Dying Embers out now

Dying Embers out now

Wednesday 3 April 2013

Acquainted With the Night

A few more of my favourite poems for your enjoyment today. I have been busy editing and re-writing stories for my upcoming collection, (probably) called Dying Embers. It's still some way off, and it means I don't have so much time for the blog right now.


Acquainted With The Night is one of Robert Frost's lesser-known poems, but it has an elegance and simplicity that appeals to me; and a certain mystery. What exactly does 'I have been one acquainted with the night' mean?

Acquainted With The Night
by Robert Frost

I have been one acquainted with the night.
I have walked out in rain—and back in rain.
I have outwalked the furthest city light.

I have looked down the saddest city lane.
I have passed by the watchman on his beat
And dropped my eyes, unwilling to explain.

I have stood still and stopped the sound of feet
When far away an interrupted cry
Came over houses from another street,

But not to call me back or say good-by;
And further still at an unearthly height,
One luminary clock against the sky

Proclaimed the time was neither wrong nor right.
I have been one acquainted with the night.

Resumé is Dorothy Parker's best-known poem, and it is rather brittle, perhaps in a similar style to her short stories. It's light-hearted on the surface, but conceals an undercurrent of darkness.

Resumé
by Dorothy Parker

Razors pain you;
Rivers are damp;
Acids stain you;
And drugs cause cramp.
Guns aren't lawful;
Nooses give;
Gas smells awful;
You might as well live.


Finally, Ozymandias by Shelley, surely one of the most powerful and influential of sonnets. It's interesting how the words of the poet have long outlasted the monument he wrote about (although Shelley apparently never saw the statue of Rameses II – aka Ozymandias) as it does not survive.


Ozymandias
by Percy Bysshe Shelley

I met a traveller from an antique land
Who said: Two vast and trunkless legs of stone
Stand in the desert.
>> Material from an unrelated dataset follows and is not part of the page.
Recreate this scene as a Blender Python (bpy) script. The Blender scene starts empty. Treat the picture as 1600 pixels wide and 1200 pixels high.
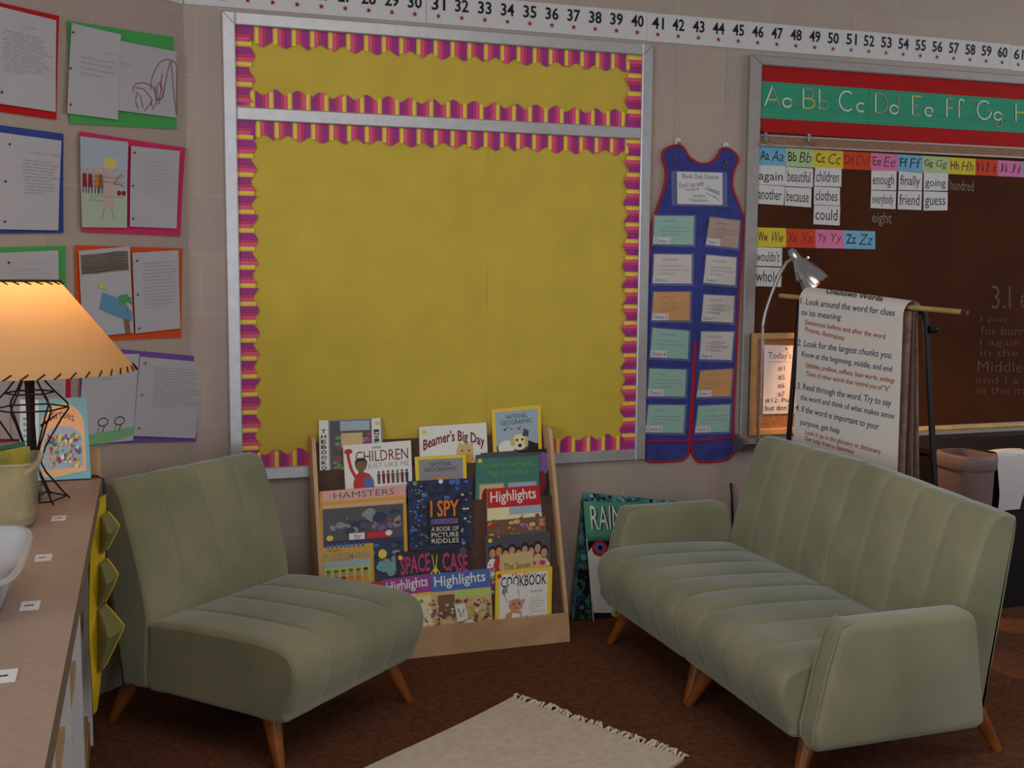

Near them, on the sand,
Half sunk, a shattered visage lies, whose frown,
And wrinkled lip, and sneer of cold command,
Tell that its sculptor well those passions read
Which yet survive, stamped on these lifeless things,
The hand that mocked them, and the heart that fed;
And on the pedestal these words appear:
"My name is Ozymandias, king of kings:
Look on my works, ye Mighty, and despair!"
Nothing beside remains. Round the decay
Of that colossal wreck, boundless and bare
The lone and level sands stretch far away.